King County Executive Dow Constantine appointed the committee, and said he’s interested in potential changes that could make inquests more transparent, fair and meaningful.

During an inquest, jurors answers dozens of questions about the circumstances of the person’s death. But Deborah Jacobs, director of the Office of Law Enforcement Oversight, said inquests are rarely satisfying, either for family members or the public.

"Even with the understanding of its purpose, which is a limited purpose to have a public hearing of facts under oath, people want more. It doesn’t really get to the conversation people are wanting to have,” Jacobs said. What the public wants to know, Jacobs said, is what could have been done differently to prevent the death.
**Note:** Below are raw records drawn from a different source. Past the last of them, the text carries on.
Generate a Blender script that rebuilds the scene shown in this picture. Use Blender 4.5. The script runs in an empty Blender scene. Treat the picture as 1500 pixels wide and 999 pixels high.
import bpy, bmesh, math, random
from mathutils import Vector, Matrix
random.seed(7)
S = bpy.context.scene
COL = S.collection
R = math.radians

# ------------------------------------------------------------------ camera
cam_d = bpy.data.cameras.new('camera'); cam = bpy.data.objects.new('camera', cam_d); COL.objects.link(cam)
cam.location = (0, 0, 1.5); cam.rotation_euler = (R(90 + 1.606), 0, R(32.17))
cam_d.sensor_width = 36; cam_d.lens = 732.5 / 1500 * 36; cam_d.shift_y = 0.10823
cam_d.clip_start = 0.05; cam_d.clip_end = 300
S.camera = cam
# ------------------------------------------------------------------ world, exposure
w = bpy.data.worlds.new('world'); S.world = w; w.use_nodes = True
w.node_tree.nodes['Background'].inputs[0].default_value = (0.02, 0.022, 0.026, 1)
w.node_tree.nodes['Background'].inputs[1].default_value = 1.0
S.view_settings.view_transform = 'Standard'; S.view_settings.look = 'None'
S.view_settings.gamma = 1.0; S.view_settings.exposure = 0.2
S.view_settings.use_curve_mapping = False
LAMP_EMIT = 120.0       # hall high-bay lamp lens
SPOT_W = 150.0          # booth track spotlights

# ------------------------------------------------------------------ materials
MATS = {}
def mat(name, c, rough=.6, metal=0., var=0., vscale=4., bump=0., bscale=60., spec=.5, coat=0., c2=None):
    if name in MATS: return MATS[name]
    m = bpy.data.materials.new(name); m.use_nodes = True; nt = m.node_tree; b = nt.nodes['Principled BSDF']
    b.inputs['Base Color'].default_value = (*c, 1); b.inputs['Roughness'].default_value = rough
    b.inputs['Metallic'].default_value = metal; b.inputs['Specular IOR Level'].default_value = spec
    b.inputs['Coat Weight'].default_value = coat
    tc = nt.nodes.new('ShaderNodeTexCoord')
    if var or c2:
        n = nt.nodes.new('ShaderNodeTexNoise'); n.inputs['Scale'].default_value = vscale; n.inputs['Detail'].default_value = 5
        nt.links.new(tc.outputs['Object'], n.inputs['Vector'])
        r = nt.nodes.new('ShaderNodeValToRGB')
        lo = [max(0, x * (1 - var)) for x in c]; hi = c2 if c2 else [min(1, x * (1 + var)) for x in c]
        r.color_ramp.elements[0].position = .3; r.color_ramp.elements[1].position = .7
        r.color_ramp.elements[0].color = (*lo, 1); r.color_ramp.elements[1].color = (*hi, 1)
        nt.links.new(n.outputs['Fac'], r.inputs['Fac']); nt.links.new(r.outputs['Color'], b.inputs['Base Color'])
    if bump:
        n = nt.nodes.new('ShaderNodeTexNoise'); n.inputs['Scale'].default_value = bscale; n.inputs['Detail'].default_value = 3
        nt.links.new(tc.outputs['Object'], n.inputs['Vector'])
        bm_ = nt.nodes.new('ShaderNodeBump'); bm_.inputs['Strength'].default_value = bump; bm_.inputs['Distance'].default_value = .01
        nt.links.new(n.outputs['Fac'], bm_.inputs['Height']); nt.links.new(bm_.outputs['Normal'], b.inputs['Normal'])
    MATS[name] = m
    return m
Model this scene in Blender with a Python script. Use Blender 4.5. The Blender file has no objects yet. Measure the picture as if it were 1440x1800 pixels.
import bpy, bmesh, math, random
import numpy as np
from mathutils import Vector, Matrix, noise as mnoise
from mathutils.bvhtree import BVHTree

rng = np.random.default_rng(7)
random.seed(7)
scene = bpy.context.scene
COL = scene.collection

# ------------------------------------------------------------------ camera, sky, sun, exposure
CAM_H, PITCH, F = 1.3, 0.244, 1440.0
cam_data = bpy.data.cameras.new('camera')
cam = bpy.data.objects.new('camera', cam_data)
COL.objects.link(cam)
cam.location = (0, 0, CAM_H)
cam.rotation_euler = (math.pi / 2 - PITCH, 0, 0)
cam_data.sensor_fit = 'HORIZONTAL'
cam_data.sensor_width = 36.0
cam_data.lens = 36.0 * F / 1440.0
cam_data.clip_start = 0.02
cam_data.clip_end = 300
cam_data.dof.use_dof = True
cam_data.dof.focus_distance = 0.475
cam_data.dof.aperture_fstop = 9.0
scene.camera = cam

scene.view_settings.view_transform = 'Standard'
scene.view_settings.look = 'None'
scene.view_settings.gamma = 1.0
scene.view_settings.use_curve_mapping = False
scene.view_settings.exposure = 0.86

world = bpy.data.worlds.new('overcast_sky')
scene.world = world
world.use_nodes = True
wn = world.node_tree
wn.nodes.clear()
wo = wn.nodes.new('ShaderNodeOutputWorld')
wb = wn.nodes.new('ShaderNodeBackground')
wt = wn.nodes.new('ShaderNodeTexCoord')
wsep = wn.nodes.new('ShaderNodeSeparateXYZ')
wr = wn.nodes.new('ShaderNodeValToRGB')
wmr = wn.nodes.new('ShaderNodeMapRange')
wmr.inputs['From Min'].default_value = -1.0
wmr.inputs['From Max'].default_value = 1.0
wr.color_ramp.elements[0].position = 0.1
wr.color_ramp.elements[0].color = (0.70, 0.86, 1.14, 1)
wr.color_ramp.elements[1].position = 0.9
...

Jacobs credited Constantine with opening up an important discussion that will include voices from families who’ve lost loved ones. But she also thinks it’s important for the committee to hear from officers who’ve been called to the stand. “Did they get anything out of it? It’s not for them, it’s for the public. Yet it’s to the public’s benefit if it’s a mutually-satisfying process,”Jacobs said.

The new committee includes legal professionals, law enforcement officers, and Rick Williams, brother of John T. Williams, a Native American woodcarver shot and killed by a Seattle police officer in 2010.

Constantine wants a report back by March. That’s one month before an inquest into the June, 2017 shooting death of black, pregnant mother Charleena Lyles is set to begin.